Not sure if I'm lumped in with those people or not, but I want to make a subtle distinction. It may well acquire plenty of new gamers. The presentation, vis a vis box, price points, etc is clearly aimed at the actual newbie. But that is quite distinct from the rules changes. In my mind, taken together, the presentation and the rules changes represent two steps forward and two steps back. Alas, there may not be any coming together, as opposites don't really attract in this situation.

IME, the 4e rules were already doing a very good job with new gamers. It was my assertion in a couple of threads that 4e is pretty intuitive to a new gamer, possibly, IMO more so than what we've seen of the martial classes in 4eE.

If WotC has solid data to prove me wrong (i.e. lots of newbies who can't grok the rules), that's fine. If they've decided that lapsed gamers are as big or bigger a target, that's also fine.

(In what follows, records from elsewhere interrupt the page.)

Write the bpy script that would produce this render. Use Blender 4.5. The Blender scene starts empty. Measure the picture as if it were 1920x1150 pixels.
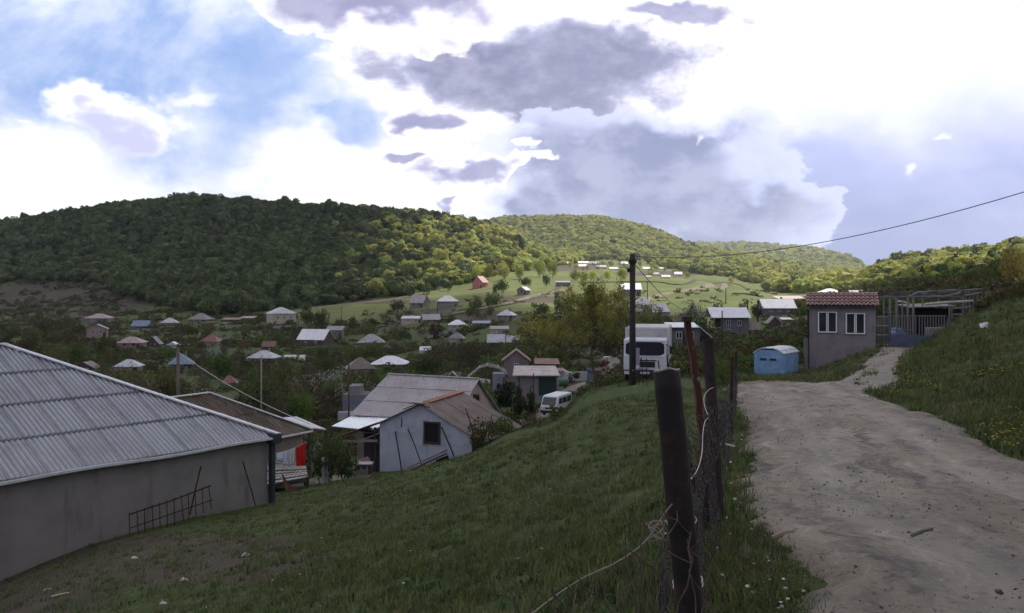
import bpy, bmesh, math, random
import numpy as np
from mathutils import Vector, Matrix, noise as mnoise
R = math.radians
S = bpy.context.scene
COL = S.collection
rnd = random.Random(7)
nrng = np.random.default_rng(11)

# ---------------------------------------------------------------- camera, sky, sun, exposure
F, CX, HOR = 1663.0, 960.0, 540.0      # focal length, centre column and horizon row in photograph pixels
cam = bpy.data.cameras.new('camera'); camo = bpy.data.objects.new('camera', cam); COL.objects.link(camo)
cam.sensor_width = 36; cam.lens = 36 * F / 1920; cam.shift_y = -35 / 1920
cam.clip_start = 0.1; cam.clip_end = 30000
camo.location = (0, 0, 0); camo.rotation_euler = (R(90), 0, 0)
S.camera = camo
S.view_settings.view_transform = 'Standard'; S.view_settings.look = 'None'
S.view_settings.exposure = 0.6; S.view_settings.gamma = 1
S.render.resolution_x, S.render.resolution_y = 1024, 613
S.cycles.max_bounces = 5; S.cycles.diffuse_bounces = 2; S.cycles.glossy_bounces = 2
S.cycles.transmission_bounces = 3; S.cycles.transparent_max_bounces = 8
S.cycles.sample_clamp_indirect = 4

SUN_EL, SUN_AZ = R(48), R(42)          # azimuth from +Y towards +X
SUND = Vector((math.sin(SUN_AZ)*math.cos(SUN_EL), math.cos(SUN_AZ)*math.cos(SUN_EL), math.sin(SUN_EL)))
sl = bpy.data.lights.new('sun', 'SUN'); sl.energy = 5.0; sl.angle = R(0.6); sl.color = (1, .93, .80)
so = bpy.data.objects.new('sun', sl); COL.objects.link(so)
so.rotation_euler = SUND.to_track_quat('Z', 'Y').to_euler()

W = bpy.data.worlds.new('World'); S.world = W; W.use_nodes = True
def world():
    nt = W.node_tree; N = nt.nodes; L = nt.links; N.clear()
    def n(t, **k):
        o = N.new(t)
        for a, b in k.items(): setattr(o, a, b)
        return o
    def plug(a, b):
        if isinstance(a, (int, float)): b.default_value = a
        elif isinstance(a, tuple): b.default_value = a
        else: L.new(a, b)
    def m(op, a, b=0.0, c=0.0, clamp=False):
        o = n('ShaderNodeMath', operation=op, use_clamp=clamp)
        plug(a, o.inputs[0]); plug(b, o.inputs[1]); plug(c, o.inputs[2]); return o.outputs[0]
    def mix(f, a, b):
        o = n('ShaderNodeMix', data_type='RGBA'); plug(f, o.inputs[0])
        plug(a, o.inputs[6]); plug(b, o.inputs[7]); return o.outputs[2]
    def sm(v, lo, hi):
        o = n('ShaderNodeMapRange', interpolation_type='SMOOTHSTEP'); plug(v, o.inputs[0])
        o.inputs[1].default_value = lo; o.inputs[2].default_value = hi; return o.outputs[0]
    tc = n('ShaderNodeTexCoord'); sp = n('ShaderNodeSeparateXYZ'); L.new(tc.outputs['Generated'], sp.inputs[0])
    x, y, z = sp.outputs
    yy = m('MAXIMUM', y, .12)
    U = m('DIVIDE', x, yy); V = m('DIVIDE', z, yy)      # tangent-plane directions of the northern sky
    cb = n('ShaderNodeCombineXYZ'); plug(U, cb.inputs[0]); plug(m('MULTIPLY', V, 1.5), cb.inputs[1])
    for sc_, amp in ((4.5, .20), (13, .085), (34, .034)):
        o = n('ShaderNodeTexNoise'); L.new(cb.outputs[0], o.inputs['Vector']); o.inputs['Scale'].default_value = sc_; o.inputs['Detail'].default_value = 3
        sp2 = n('ShaderNodeSeparateColor'); L.new(o.outputs['Color'], sp2.inputs[0])
        U = m('ADD', U, m('MULTIPLY', m('SUBTRACT', sp2.outputs[0], .5), amp)); V = m('ADD', V, m('MULTIPLY', m('SUBTRACT', sp2.outputs[1], .5), amp*.7))
    def fbm(scale, det, rough, off=0.0, dist=0.0):
        o = n('ShaderNodeTexNoise'); L.new(cb.outputs[0], o.inputs['Vector'])
        if off:
            mp = n('ShaderNodeMapping'); mp.inputs['Location'].default_value = (off, off*.7, off*.3)
            L.new(cb.outputs[0], mp.inputs[0]); L.new(mp.outputs[0], o.inputs['Vector'])
        o.inputs['Scale'].default_value = scale; o.inputs['Detail'].default_value = det
        o.inputs['Roughness'].default_value = rough; o.inputs['Distortion'].default_value = dist
        return o.outputs['Fac']
    f1 = m('SUBTRACT', fbm(5, 8, .58), .5); f2 = m('SUBTRACT', fbm(13, 8, .62, 3.1), .5); f3 = m('SUBTRACT', fbm(3.2, 5, .5, 9.0, .3), .5)
    f0 = m('SUBTRACT', fbm(2.6, 9, .6, 1.7, .4), .5)
    wob = m('ADD', m('MULTIPLY', f0, 4.2), m('ADD', m('MULTIPLY', f1, 4.0), m('MULTIPLY', f2, 2.6)))
    def blob(px, row, rx, ry, rot=0.0):
        cu, cv = (px-CX)/F, (HOR-row)/F
        a = m('SUBTRACT', U, cu); b = m('SUBTRACT', V, cv)
        c_, s_ = math.cos(rot), math.sin(rot)
        a2 = m('ADD', m('MULTIPLY', a, c_*F/rx), m('MULTIPLY', b, s_*F/rx))
        b2 = m('ADD', m('MULTIPLY', a, -s_*F/ry), m('MULTIPLY', b, c_*F/ry))
        return m('SUBTRACT', 1.0, m('SQRT', m('ADD', m('MULTIPLY', a2, a2), m('MULTIPLY', b2, b2))))
    def union(bs):
        v = bs[0]
        for b in bs[1:]:
            o = n('ShaderNodeMath', operation='SMOOTH_MAX'); plug(v, o.inputs[0]); plug(b, o.inputs[1]); o.inputs[2].default_value = .25; v = o.outputs[0]
        return v
    sky = n('ShaderNodeTexSky', sky_type='NISHITA', sun_disc=False, sun_elevation=SUN_EL, sun_rotation=SUN_AZ, altitude=900, air_density=1.2, dust_density=.6, ozone_density=2.0)
    nis = n('ShaderNodeVectorMath', operation='SCALE'); L.new(sky.outputs[0], nis.inputs[0]); nis.inputs['Scale'].default_value = SKY_K
    base = nis.outputs[0]
    # bright thin cloud veil everywhere, open where the sky is blue
    veil = (1.25, 1.25, 1.32, 1)
    blue_l = union([blob(250, 110, 560, 240, -.15), blob(620, 235, 190, 70)])
    open_l = sm(m('ADD', blue_l, m('MULTIPLY', wob, .28)), .02, .62)
    lav = union([blob(1850, 520, 620, 330, .25), blob(1560, 380, 330, 150)])
    open_r = sm(m('ADD', lav, m('MULTIPLY', wob, .2)), .05, .55)
    blue = mix(.82, base, (.37, .55, 1.02, 1))
    lavc = mix(.22, (.46, .53, .88, 1), base)
    wis = sm(m('ADD', fbm(4, 9, .6, 5.5, .6), m('MULTIPLY', f2, .3)), .42, .75)
    c = mix(m('MULTIPLY', open_l, m('SUBTRACT', 1.0, m('MULTIPLY', wis, .6))), veil, blue)
    c = mix(open_r, c, lavc)
    gr = m('MULTIPLY', sm(m('ADD', V, m('MULTIPLY', wob, .03)), .33, .12), sm(m('ADD', U, m('MULTIPLY', wob, .05)), .14, .40))
    c = mix(m('MULTIPLY', gr, .92), c, mix(sm(V, .26, .02), (.78, .84, 1.24, 1), (.34, .39, .72, 1)))
    lowd = sm(m('ADD', V, m('MULTIPLY', U, -.12)), .12, -.02)
    c = mix(m('MULTIPLY', m('MULTIPLY', lowd, open_r), .45), c, (.26, .32, .62, 1))
    # the upper dome outside the picture: broken cloud of middling brightness
    dome = sm(z, .34, .62)
    c = mix(sm(y, .05, -.3), c, (.62, .66, .85, 1))
    nd = n('ShaderNodeVectorMath', operation='SCALE'); L.new(base, nd.inputs[0]); nd.inputs['Scale'].default_value = .3
    c = mix(dome, c, mix(sm(f3, -.12, .15), nd.outputs[0], DOME))
    # grey cumulus: billowy, pale towards the glare, darker in the belly
    bil = m('ADD', m('MULTIPLY', f2, 1.4), m('MULTIPLY', f1, .9))
    def cloud(c, d, soft, core, edge, glow, halo=.16):
        g = sm(d, -halo, .06); c = mix(m('MULTIPLY', g, .75), c, glow)
        inner = sm(m('ADD', d, m('MULTIPLY', f1, 1.5)), 0.02, .62)
        cc = mix(inner, edge, core); cc = mix(sm(bil, -.12, .22), cc, mix(.38, cc, (.78, .78, 1.0, 1)))
        return mix(sm(d, 0, soft), c, cc)
    core = (.33, .345, .52, 1); edge = (.66, .67, .92, 1); G = (1.35, 1.33, 1.42, 1)
    d = union([blob(1000, 125, 320, 80, -.02), blob(1000, 170, 230, 80, -.18), blob(1110, 100, 210, 72), blob(860, 130, 240, 70)])
    c = cloud(c, m('ADD', d, m('MULTIPLY', wob, .36)), .38, core, edge, G)
    d = blob(740, 15, 230, 62, -.15); c = cloud(c, m('ADD', d, m('MULTIPLY', wob, .36)), .5, (.42, .41, .64, 1), (.72, .70, .96, 1), G, .1)
    d = union([blob(1180, 350, 300, 120, -.1), blob(1240, 290, 210, 90), blob(1010, 388, 180, 42), blob(1400, 405, 220, 70), blob(1290, 450, 300, 80)])
    c = cloud(c, m('ADD', d, m('MULTIPLY', wob, .34)), .75, (.31, .35, .58, 1), (.56, .62, .96, 1), (.85, .9, 1.22, 1), .02)
    d = union([blob(805, 226, 80, 34, -.2), blob(885, 328, 115, 28, .15), blob(760, 314, 48, 12), blob(1250, 5, 150, 24), blob(820, 380, 26, 12)])
    c = cloud(c, m('ADD', d, m('MULTIPLY', wob, .45)), .55, (.44, .44, .68, 1), (.70, .70, .98, 1), G, .04)
    d = blob(208, 238, 108, 42, 0); c = mix(sm(m('ADD', d, m('MULTIPLY', wob, .42)), .0, .55), c, (1.35, 1.35, 1.4, 1))
    d = blob(212, 256, 90, 32, 0); c = mix(sm(m('ADD', d, m('MULTIPLY', wob, .5)), .0, .9), c, (.74, .76, 1.04, 1))
    d = union([blob(352, 196, 38, 15), blob(1712, 300, 17, 17), blob(1768, 262, 18, 7), blob(20, 241, 20, 8), blob(1226, 185, 22, 26), blob(1276, 262, 14, 18)])
    c = mix(m('MULTIPLY', sm(m('ADD', d, m('MULTIPLY', wob, .5)), .0, 1.0), .7), c, (1.2, 1.2, 1.3, 1))
    low = sm(z, 0.0, -.06)
    c = mix(low, c, (.12, .13, .16, 1))
    bg = n('ShaderNodeBackground'); L.new(c, bg.inputs[0]); bg.inputs[1].default_value = .68
    out = n('ShaderNodeOutputWorld'); L.new(bg.outputs[0], out.inputs[0])
SKY_K, DOME = .085, (1.45, 1.45, 1.62, 1)
world()
W.cycles.sampling_method = 'MANUAL'; W.cycles.sample_map_resolution = 512

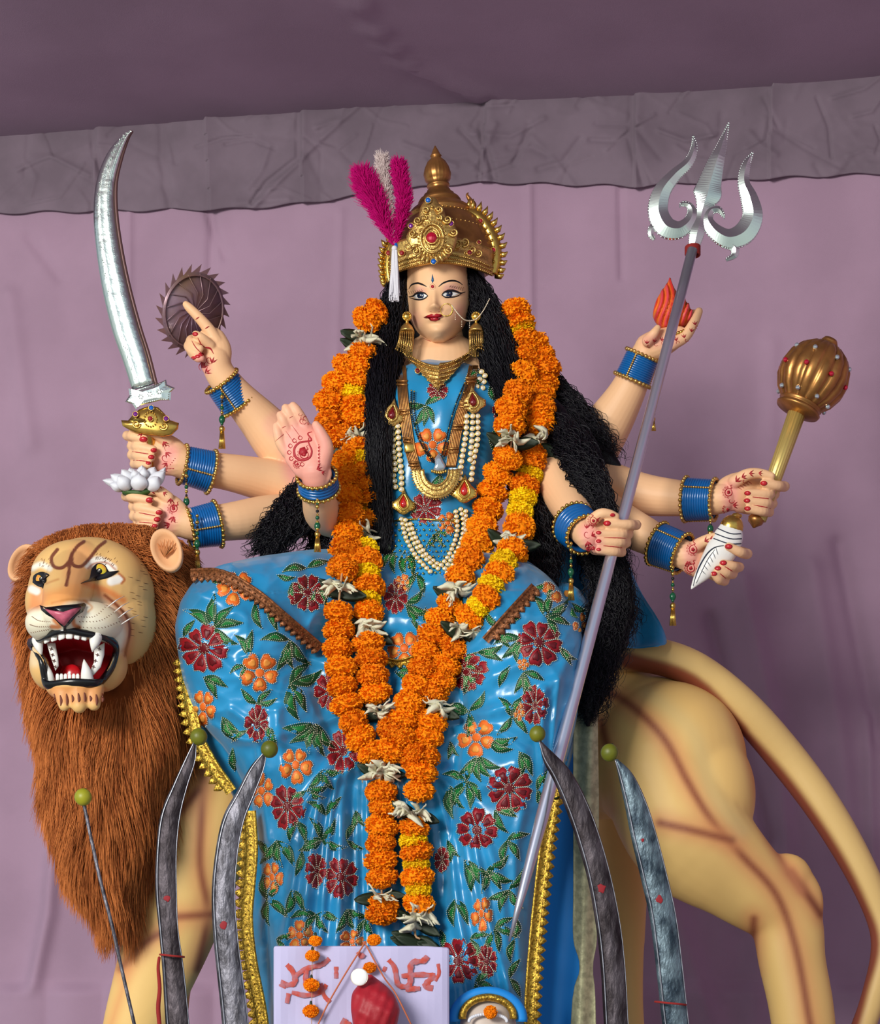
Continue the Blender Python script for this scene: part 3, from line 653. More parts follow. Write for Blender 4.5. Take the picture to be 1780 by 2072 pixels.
# ears
hd.limb([(955, 606, .0, 6), (958, 616, .0, 8), (955, 632, .0, 6)], 4, 14, rb=1.2); hd.limb([(820, 608, .0, 6), (818, 618, .0, 7), (821, 634, .0, 5)], 4, 14, rb=1.2)
hm = hd.mesh('head_tmp')
FS = Surf([hm])
ar = MB(); LB = ar.limb
LB([(892, 655, .02, 46), (893, 690, .03, 49), (892, 720, .03, 51), (892, 740, .04, 60), (892, 758, .05, 90)], 5, 40, rb=.85)
LB([(760, 860, .04, 60), (892, 790, .06, 90), (1030, 860, .04, 60)], 4, 24)
arms = {
 'disc': [(720, 960, .12, 56), (630, 945, .10, 56), (575, 905, .06, 54), (520, 845, .02, 42), (475, 795, -.02, 33), (445, 755, -.04, 30), (436, 728, -.05, 30)],
 'sword': [(720, 960, .08, 50), (630, 990, .06, 50), (540, 972, .02, 43), (470, 957, -.03, 37), (400, 946, -.07, 33), (360, 935, -.09, 30)],
 'lotus': [(720, 1010, .02, 48), (630, 1040, .0, 46), (540, 1046, -.06, 43), (470, 1055, -.12, 38), (400, 1062, -.16, 33), (365, 1055, -.17, 30)],
 'bless': [(730, 960, -.02, 46), (690, 1040, -.1, 42), (655, 1040, -.2, 38), (645, 1010, -.30, 34), (640, 975, -.36, 29), (636, 952, -.38, 30)],
 'trident': [(1050, 900, -.02, 50), (1110, 945, -.06, 42), (1140, 1000, -.12, 42), (1165, 1045, -.22, 36), (1178, 1070, -.29, 30), (1192, 1085, -.33, 29)],
 'conch': [(1080, 940, .0, 50), (1180, 1010, .0, 46), (1250, 1055, -.05, 42), (1310, 1086, -.1, 36), (1360, 1112, -.14, 30), (1390, 1125, -.16, 29)],
 'mace': [(1080, 930, .08, 52), (1190, 965, .06, 46), (1290, 998, .03, 42), (1370, 1008, -.01, 36), (1430, 1012, -.04, 31), (1462, 1008, -.06, 30)],
 'flame': [(1090, 950, .14, 60), (1170, 940, .14, 56), (1222, 870, .1, 50), (1265, 800, .06, 38), (1293, 740, .03, 31), (1312, 705, .01, 28)]}
for a in arms.values(): LB(a, 5, 28)
def fist(palm, fingers, thumb, yy, sgn):   # sgn -1: fingers towards the left
    LB(palm, 4, 22, rb=.62)
    for (xt, yt), (xk, yk), r in fingers:
        LB([(xt+sgn*(-8), yt, yy+.035, r), (xk-sgn*(-3)*1-sgn*6, yk, yy+.03, r), (xk-sgn*r*.75, yk, yy+.004, r), (xk-sgn*r*1.5, yk+(yt-yk)*.2, yy-.028, r*.98), (xt, yt, yy-.042, r*.82)], 4, 14)
    LB(thumb, 4, 14)
fist([(366, 936, -.09, 31), (345, 925, -.09, 40), (318, 915, -.08, 42), (300, 915, -.07, 36)], [((292, 888), (256, 882), 10), ((310, 910), (266, 903), 10.5), ((306, 926), (266, 921), 10.5), ((300, 941), (270, 939), 9.5)],
     [(340, 895, -.11, 13), (312, 875, -.13, 11), (285, 872, -.13, 9), (268, 874, -.12, 8)], -.10, -1)
fist([(366, 1056, -.17, 31), (345, 1044, -.17, 40), (322, 1036, -.16, 42), (302, 1036, -.15, 36)], [((303, 1012), (254, 1005), 10), ((322, 1036), (269, 1026), 10.5), ((318, 1052), (270, 1045), 10.5), ((313, 1066), (276, 1062), 9.5)],
     [(340, 1008, -.19, 13), (318, 992, -.2, 11), (295, 994, -.2, 9), (280, 999, -.2, 8)], -.18, -1)
fist([(1192, 1086, -.33, 29), (1200, 1085, -.33, 36), (1222, 1084, -.32, 38), (1240, 1086, -.31, 34)], [((1228, 1060), (1287, 1062), 10.5), ((1211, 1080), (1271, 1081), 10.5), ((1211, 1097), (1267, 1098), 10.5), ((1211, 1113), (1258, 1117), 10)],
     [(1196, 1055, -.36, 13), (1214, 1040, -.38, 11), (1232, 1040, -.38, 9.5), (1246, 1045, -.375, 7.5)], -.335, 1)
fist([(1388, 1125, -.16, 29), (1400, 1128, -.16, 36), (1420, 1132, -.15, 38), (1440, 1132, -.13, 32)], [((1474, 1106), (1513, 1120), 10.5), ((1463, 1140), (1497, 1147), 10), ((1452, 1152), (1484, 1161), 10), ((1445, 1162), (1468, 1175), 9.5)],
     [(1402, 1108, -.19, 13), (1425, 1094, -.21, 11), (1445, 1087, -.22, 9.5), (1463, 1087, -.22, 7.5)], -.21, 1)
fist([(1462, 1008, -.06, 30), (1478, 1000, -.06, 38), (1500, 997, -.05, 42), (1520, 1000, -.04, 36)], [((1545, 978), (1588, 984), 10.5), ((1513, 998), (1567, 1000), 10.5), ((1512, 1014), (1563, 1019), 10.5), ((1513, 1030), (1557, 1036), 10)],
     [(1486, 975, -.09, 14), (1512, 960, -.11, 12), (1538, 958, -.11, 10), (1560, 963, -.11, 8)], -.07, 1)
# pointing hand under the disc
LB([(436, 735, -.05, 31), (434, 712, -.05, 35), (428, 695, -.05, 33)], 4, 22, rb=.65)
LB([(437, 692, -.06, 16), (421, 665, -.07, 12.5), (401, 641, -.08, 10.5), (382, 622, -.085, 9), (376, 616, -.085, 7)], 4, 14)
for (x, y) in ((388, 690), (384, 700), (390, 710)): LB([(428, y, -.04, 11), (x+2, y-2, -.06, 11), (x, y+4, -.085, 10.5), (x+10, y+14, -.105, 9), (x+17, y+15, -.108, 7.5)], 4, 14)
LB([(425, 700, -.08, 12), (408, 684, -.10, 10), (396, 677, -.105, 8)], 4, 12)
# blessing palm
LB([(640, 958, -.38, 32), (632, 940, -.39, 42), (620, 912, -.39, 48), (606, 892, -.39, 42)], 5, 26, rb=.42)
for pts in ([(580, 915, -.39, 12), (568, 896, -.395, 11.5), (562, 876, -.40, 10.5), (559, 862, -.40, 8)], [(592, 895, -.39, 13), (581, 872, -.395, 12), (572, 850, -.405, 11), (567, 840, -.405, 8.5)],
            [(606, 885, -.39, 13), (596, 860, -.395, 12.5), (584, 836, -.405, 11), (578, 826, -.405, 9)], [(622, 882, -.39, 13), (613, 856, -.395, 12.5), (600, 832, -.405, 11), (593, 822, -.405, 9)],
            [(652, 935, -.39, 18), (660, 905, -.41, 15), (648, 876, -.42, 12), (639, 860, -.42, 8.5)]): LB(pts, 4, 16)
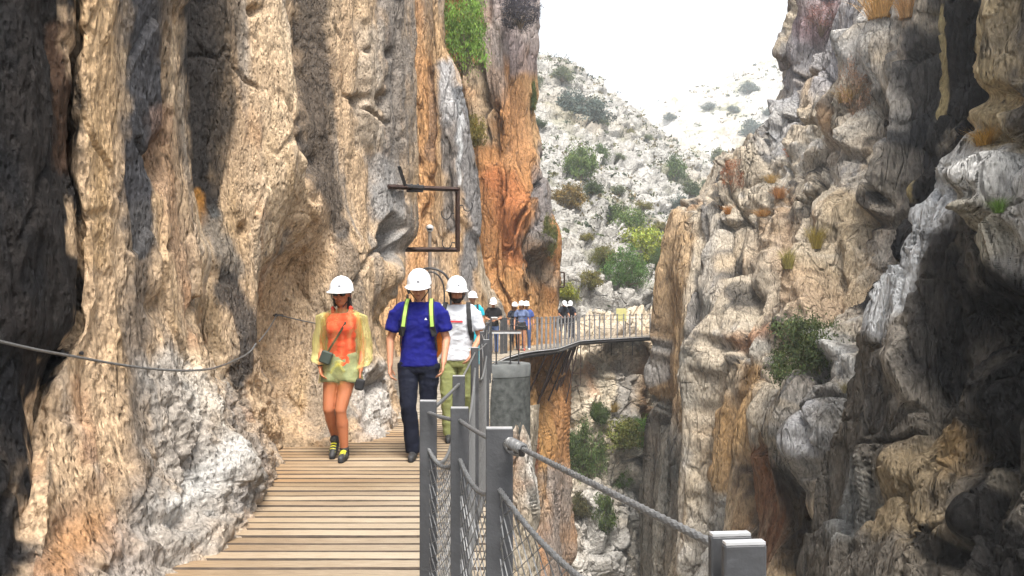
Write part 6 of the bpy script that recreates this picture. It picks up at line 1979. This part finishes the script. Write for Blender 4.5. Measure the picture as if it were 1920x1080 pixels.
hp = thing('cable_hoop', (0, 0, 0), label='dark pipe hoop arching over the boardwalk behind the two men', cat='hoop')
pts = [W(765 + 40 * (1 - math.cos(a)), 540 - 37 * math.sin(a), 14.5) for a in np.linspace(-.3, math.pi * .93, 24)]
MB().tube(pts + [W(846, 600, 14.5), W(850, 720, 14.5)], .022, 8).build('pipe', dark_iron, hp, smooth=True)
pts = [W(783 + 25 * (1 - math.cos(a)), 548 - 38 * math.sin(a), 15.2) for a in np.linspace(.3, math.pi, 18)]
MB().tube(pts + [W(834, 620, 15.2), W(834, 715, 15.2)], .016, 8).build('pipe', dark_iron, hp, smooth=True)
MB().tube([W(764, 552, 14.5), W(764, 640, 14.5), W(764, 725, 14.5)], .022, 8).build('pipe', dark_iron, hp, smooth=True)

# small frame and signs at the far end of the walk
fb = thing('old_bracket', (0, 0, 0), label='small square iron bracket beside the nose of the orange cliff', cat='bracket')
Yf = 33.5
for a, b in (((1036, 511), (1058, 511)), ((1058, 511), (1058, 538)), ((1058, 538), (1036, 538))):
    MB().tube([W(*a, Yf), W(*b, Yf)], .035, 4).build('bar', rust_m, fb)
sb = W(1165, 590, 39.2)
sg = thing('notice_board', (sb.x, 39.2, 0), label='pale yellow notice board standing behind the far rail', cat='sign')
MB().box((0, 0, 1.05), (.50, .03, .62), bevel=.01).build('board', pmat('pale_yellow_board', (.55, .52, .22), rough=.6, var=.1), sg)
for dx in (-.2, .2): MB().box((dx, .03, .55), (.04, .04, 1.1)).build('leg', steel, sg)
# ------------------------------------------------------------------ haze
hz_m = bpy.data.materials.new('haze_air'); hz_m.use_nodes = True
hn, hl = hz_m.node_tree.nodes, hz_m.node_tree.links
for n in list(hn):
    if n.type != 'OUTPUT_MATERIAL': hn.remove(n)
pv = hn.new('ShaderNodeVolumePrincipled')
pv.inputs['Color'].default_value = (.88, .94, 1.0, 1)
pv.inputs['Density'].default_value = .0009
hl.new(pv.outputs[0], [n for n in hn if n.type == 'OUTPUT_MATERIAL'][0].inputs['Volume'])
hb = MB().box((20, 180, 32), (580, 520, 170)).build('haze', hz_m)
tag(hb, kind='stuff')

I'm just speaking from my experience, which is that 4e has been far easier to bring to new gamers than 2e or 3e ever were. The creeping return of old and busted D&D memes to 4e isn't going to make it easier to keep new people playing, IMO. YMMV and all that.

Besides, the kid who goes out and buys the set or gets it as a gift is a different customer than the ones I'm talking about. I'm thinking about all the cats who I've watched get into D&D using WoW or tactics games as a gateway drug. The martial classes in 4eE, at least, are moving away from a successful model for netting those players, IME.
 

IME, the 4e rules were already doing a very good job with new gamers. It was my assertion in a couple of threads that 4e is pretty intuitive to a new gamer, possibly, IMO more so than what we've seen of the martial classes in 4eE.

If WotC has solid data to prove me wrong (i.e. lots of newbies who can't grok the rules), that's fine. If they've decided that lapsed gamers are as big or bigger a target, that's also fine. I'm just speaking from my experience, which is that 4e has been far easier to bring to new gamers than 2e or 3e ever were. The creeping return of old and busted D&D memes to 4e isn't going to make it easier to keep new people playing, IMO. YMMV and all that.

I'm not sure it's so much an intent to bring back lapsed gamers as people argue (though I'm sure they wouldn't mind that as well.)

I'm guessing that while the rules for 4e were/are easy to understand, there are probably a lot (many of them on this board) that can't get past the "why can't my fighter retry that encounter power???" thing.

So while they understand quite readily "how" an encounter power works, they can't (or in some cases don't enjoy) aligning it to their imaginations.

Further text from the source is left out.